Dr. Strangelove, comedia negra protagonizada por Peter Sellers, cuenta la historia de Jack D. Ripper, un alto general que emite la orden de ejecutar un ataque nuclear contra la Unión Soviética. El militar sufre un delirio paranoico: cree que la fluoración del agua es una conspiración comunista para contaminar los “valiosos fluidos corporales” de los estadounidenses. Peor aún, esa sería la causa de su impotencia sexual. La guerra, para Kubrick, es un arranque absurdo de virilidad; es el fruto de una masculinidad dañada.

La figura de un poderoso narcisista, víctima de un miedo patológico a la contaminación —conocido como misofobia o germofobia— y obsesionado con su hombría, suena hoy familiar.

En marzo de 2016, en un debate entre los candidatos republicanos, se oyó a Trump defender sus dotes de macho cuando el senador Marco Rubio criticó el tamaño de sus manos. “Miren estas manos. ¿Les parecen chicas? (Rubio) se refirió a ellas como diciendo que si son chicas, algo más sería chico. Les garantizo que no hay problema con eso”, afirmó. El titular de CNN al día siguiente fue “ Trump defiende el tamaño de su pene”.

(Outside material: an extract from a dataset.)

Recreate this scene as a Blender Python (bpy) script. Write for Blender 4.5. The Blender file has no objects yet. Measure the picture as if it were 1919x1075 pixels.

¿Pero cuánto de la locura que angustiaba a Kubrick hay en el presidente actual?

Otro flashback a la Guerra Fría: cuando en 1964 se peleaban la presidencia el demócrata Lyndon B. Johnson y el republicano Barry Goldwater —un belicista desatado que amaba la idea de la guerra atómica—, los editores de la revista Fact contactaron a miles de psiquiatras para preguntarles si Goldwater estaba en condiciones de ser presidente. 657 afirmaron que sí y 1.189 dijeron que no. “La presidencia no es una plataforma para probar la masculinidad de nadie”, dijo uno de ellos.

El republicano ganó una demanda contra el medio y, como resultado, la Asociación Americana de Psiquiatría creó la “regla Goldwater”, según la que se considera una falta ética que los psiquiatras opinen sobre figuras públicas. Pero todo cambió con Trump, cuando decenas de psicoterapeutas hablaron en la prensa sobre los supuestos problemas psiquiátricos del mandatario.

Algunos dijeron que “está mentalmente enfermo”, “que su temperamento lo incapacita para ser presidente”. Otros asociaron su desprecio por los inmigrantes a su reconocida misofobia, un terror a los gérmenes que se traduce en su aversión a dar la mano o a apretar botones en lugares públicos.

“Con su actitud de ‘perder o ganar’ heredada de los negocios, Trump podría hacer algo loco y crear una guerra”, dijo al diario The Independent Richard Barrons, uno de los militares más respetados del Reino Unido. Kubrick lo advirtió en 1964: “Es improbable, pero no imposible, que algún día tengamos un presidente psicopático o un presidente que sufra una crisis de nervios y lance una guerra. ¿Qué hubiera pasado si, en el clímax de la Crisis de los Misiles, algún garzón demente hubiera puesto LSD en el café de Kennedy o, al otro lado, en el vodka de Jrushchov?”, dijo en una entrevista.

¿Podría Trump lanzar un ataque nuclear delirante a lo Jack D. Ripper? Varios analistas han anticipado guerras contra China e Irán, y el misil lanzado por Corea del Norte hacia Japón en febrero pasado puso de nuevo el tema sobre la mesa. Trump, de hecho, ya anunció que busca aumentar y modernizar sus armas atómicas.

La imagen hiela la sangre: en cada desplazamiento que hace el presidente, un militar lo sigue junto a una maleta en la que están los códigos para desatar un ataque de destrucción masiva. Es un misterio si algún día Trump apretará el botón nuclear, pero no hay que olvidar su fobia a apretar botones. Suena a comedia negra a lo Kubrick: quizás los gérmenes terminen por salvar a la humanidad.